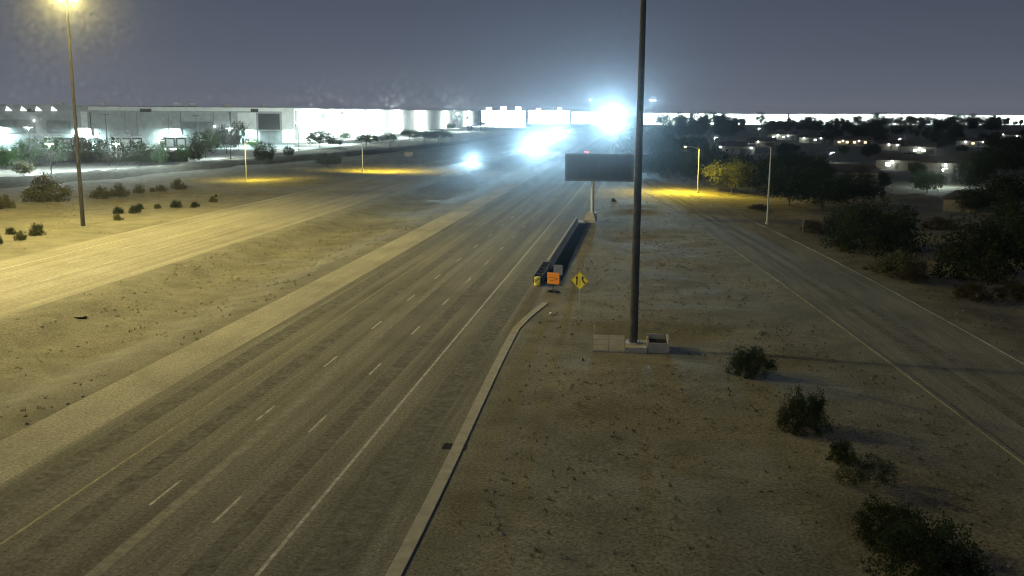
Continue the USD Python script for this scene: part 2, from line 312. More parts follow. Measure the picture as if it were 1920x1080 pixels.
S_DARK += [proto(n, [('stems', limbs(q, .22, .6, .016, 14), 'bark'), ('foliage', foliage(q, c, 60, .02, 'dome', w, .17), m)]) for n, q, c, w, m in (('twiggy_shrub_kind', 63, 70, 1.7, 'leaf_dark'), ('sparse_shrub_kind', 64, 55, 1.5, 'leaf_brown'))]
S_BROWN = proto('brown_shrub_kind', [('stems', limbs(71, .18, .5, .02, 9), 'bark'), ('foliage', foliage(71, 90, 60, .026, 'dome', 1.5, .2), 'leaf_brown')])
def dist(p): return float(np.linalg.norm(np.asarray(p)[:2]))
vr = random.Random(7)
def plant(kind, name, px, base, wpx, hpx, label, cat, group=None, wide=1.0, z=None):
    """wpx, hpx: how wide and high it stands, turned into metres at its distance."""
    p = at(px, base) if z is None else G(px, base, z); k = np.dot(p - EYE, fw) / F
    w, h = wpx * k, hpx * k / math.cos(PITCH * .9)
    return copy(kind, name, label, cat, p - [0, 0, .03], vr.uniform(0, 360), group, (w / wide, w / wide, h))
# shrubs on the dirt beyond the opposite carriageway: (column, foot row, width, height, what tells it apart)
SH = [(10, 391, 34, 26, 'sage shrub by the left border of the dirt bank'), (85, 377, 78, 46, 'largest wide sage bush left of the tall lamp mast'),
      (187, 372, 36, 22, 'low sage shrub first right of the lamp mast in the back row'), (222, 368, 36, 22, 'sage shrub second right of the lamp mast in the back row'),
      (261, 362, 23, 15, 'sage shrub third in the back row, standing alone'), (286, 360, 12, 8, 'tiny sage tuft in the back row before a flat shrub'),
      (303, 359, 22, 12, 'flat sage shrub next to last of the back row'), (335, 355, 28, 18, 'round sage shrub closing the back row at its right end'),
      (222, 401, 21, 14, 'round dark shrub above its twin on the bank'), (221, 413, 19, 11, 'flat dark shrub below its twin on the bank'),
      (253, 400, 23, 15, 'dark shrub in front of a smaller one on the bank'), (262, 392, 15, 11, 'small dark shrub half behind a larger one'),
      (296, 391, 14, 9, 'small lone dark shrub midway along the front row'), (331, 389, 22, 14, 'dark round shrub, largest of the right end of the front row'),
      (366, 389, 17, 11, 'dark shrub last but one of the front row'), (399, 379, 15, 11, 'dark shrub at the right end of the front row'), (405, 369, 5, 5, 'tiny tuft above the last front-row shrub'),
      (70, 441, 28, 23, 'dark round shrub left of the mast foot'), (38, 450, 25, 17, 'dark shrub between two others near the left border'), (20, 440, 19, 14, 'small dark shrub behind two others near the left border'), (-3, 458, 16, 20, 'dark shrub cut by the left border')]
for k, (px, py, w, h, lb) in enumerate(SH):
    back = k < 8
    plant((S_SAGE if back or k % 3 == 0 else S_DARK)[k % 2], 'sage_shrub' if back else 'desert_shrub', px, py, w * 1.05, h * 1.1, lb, 'shrub', wide=1.75)
for px, py, w, h, lb in ((1408, 703, 84, 62, 'dark bushy shrub right of the concrete pad'), (1507, 803, 92, 82, 'large dark shrub second down the slope from the pad'), (1577, 864, 48, 46, 'small dark shrub against a bigger one on the slope'),
                         (1627, 908, 92, 70, 'dark shrub third large one down the slope'), (1665, 1010, 130, 80, 'wide dark shrub behind the corner thicket'), (1735, 1085, 190, 130, 'dark thicket low in the right corner')):
    plant(S_DARK[2 if px == 1627 else px % 2], 'roadside_shrub', px, py, w, h, lb, 'shrub', wide=1.6)
plant(S_DARK[0], 'roadside_shrub', 1150, 378, 10, 8, 'small dark shrub in the gore beyond the sign post', 'shrub', wide=1.7)
for px, py, w, h, k, lb in ((1422, 393, 40, 12, S_BROWN, 'low brown bush left of the bare ramp pole'), (1524, 437, 42, 30, S_BROWN, 'reddish brown bush between two pale stakes'), (1640, 470, 175, 105, S_DARK[1], 'broad dark bush mass right of the ramp'), (1580, 440, 80, 60, S_DARK[0], 'dark bush leaning on the broad bush mass'),
                            (1680, 515, 110, 48, S_SAGE[0], 'olive low shrub below the broad bush mass'), (1712, 528, 50, 32, S_BROWN, 'small brown shrub beside the olive shrub'), (1850, 520, 190, 130, S_DARK[0], 'big dark bush at the right border'), (1925, 470, 150, 120, S_DARK[1], 'dark bush behind the right border bush'),
                            (1822, 562, 72, 40, S_BROWN, 'low brown shrub beside the ramp kerb'), (1900, 560, 70, 40, S_BROWN, 'brown shrub by the right border above the ramp'), (1760, 430, 60, 26, S_BROWN, 'low dry brush on the open lit patch')):
    plant(k, 'brush', px, py, w, h, lb, 'bush', wide=1.65)
# the yellow lit tree by the ramp and its dark neighbours
plant(T_PALO, 'yellow_green_tree', 1372, 362, 90, 64, 'yellow green tree lit by the street lamp', 'tree', wide=1.35)
for px, py, w, h, lb in ((1418, 362, 70, 60, 'dark tree directly right of the yellow lit tree'), (1480, 385, 80, 72, 'dark tree just right of the bare ramp pole'), (1540, 395, 90, 66, 'dark wide tree behind the broad bush'), (1600, 385, 80, 58, 'dark tree behind the bush mass top'), (1820, 400, 90, 46, 'dark tree beside the pale roof'), (1890, 400, 100, 74, 'dark tree at the right border behind the pale roof')):
    plant(T_DARK[px % 3], 'dark_tree', px, py, w, h, lb, 'tree', wide=1.05)
# trees before the warehouses
WT = [(12, 318, 52, 48, 1, 'green tree at the left border before the warehouse'), (58, 314, 60, 52, 0, 'pale green tree above the white van'), (105, 312, 62, 56, 1, 'bright green wide tree second from the van'), (152, 308, 48, 52, 2, 'grey green tree behind the lamp mast'), (45, 330, 40, 26, 2, 'low grey green tree below the white van'),
      (205, 312, 60, 52, 3, 'dark tree right of the lamp mast'), (262, 312, 58, 46, 3, 'dark broad tree before the hedge wall'), (302, 312, 40, 42, 0, 'light green tree in the middle of the lot'), (343, 309, 36, 36, 0, 'light green tree right of the middle one'), (368, 308, 30, 40, 3, 'narrow dark tree at the edge of the lit road'),
      (385, 296, 52, 50, 3, 'dark tree before the last dock door'), (425, 288, 50, 50, 3, 'tall dark tree hiding the wall lamp'), (448, 282, 46, 52, 3, 'dark tree left of the glowing wall lamp'), (497, 311, 42, 44, 3, 'dark tree right of the pale street lamp'), (541, 297, 24, 24, 3, 'small dark tree between the lit lots'),
      (475, 278, 26, 20, 0, 'small green tree under the wall lamp'), (600, 277, 62, 34, 3, 'dark pointed tree before the white building'), (630, 276, 28, 20, 3, 'small round dark tree beside the pointed one'), (558, 266, 34, 20, 0, 'pale green tree before the grey annex'), (648, 264, 26, 16, 0, 'pale green small tree by the white building'),
      (615, 314, 56, 26, 3, 'dark bush near the foot of the thin lamp'), (880, 249, 12, 16, 3, 'small tree at the lot corner beside the palm')]
for px, py, w, h, k, lb in WT: plant((T_GREEN + [T_DARK[1]])[k], ('green_tree', 'green_tree', 'grey_green_tree', 'dark_tree')[k], px, py, w, h, lb, 'tree', wide=(1.3, 1.65, 1.4, 1.55)[k])
for px, py, w, h, lb in ((688, 276, 44, 26, 'flat topped dark tree on the bank'), (730, 274, 30, 26, 'flat topped dark tree next to the first'), (768, 262, 36, 20, 'flat topped tree farther along the bank'), (795, 268, 44, 22, 'flat topped tree overlapping its neighbours'), (822, 266, 50, 24, 'widest flat topped tree before the far lot'), (845, 250, 18, 20, 'thin flat topped tree near the palm'), (905, 240, 16, 12, 'small flat tree past the palm'), (935, 236, 24, 16, 'flat tree close to the glare')):
    plant(T_UMB, 'flat_topped_tree', px, py, w, h, lb, 'tree', wide=1.35)
# a palm before the far lot
pk = np.dot(at(878, 243) - EYE, fw) / F; pm = thing('palm_tree', 'tall palm standing before the white lit lot', 'palm', at(878, 243))
part(pm, 'trunk', tubes([(0, 0, -.1), (.15, 0, 12 * pk), (.1, 0, 24 * pk)], [.3, .22, .2], 8), 'bark')
fr = []
for k in range(16):
    a = 2 * math.pi * k / 16; e = rng(k).uniform(-.3, .8); P = [np.array([math.cos(a) * t * 6 * pk, math.sin(a) * t * 6 * pk, 24 * pk + (e * t - 1.1 * t * t) * 5 * pk]) for t in np.linspace(0, 1, 5)]
    s = np.array([-math.sin(a), math.cos(a), 0]) * .32
    fr.append(meshkit_tm(np.vstack([[p - s, p + s] for p in P]), [[2 * q, 2 * q + 1, 2 * q + 3, 2 * q + 2] for q in range(4)]))
part(pm, 'fronds', fr, 'leaf_green')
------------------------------
» **Work instructions**
Tally the lines of the listing in which the word "from" occurs, and state the total alone.

» **Answer to the problem**
3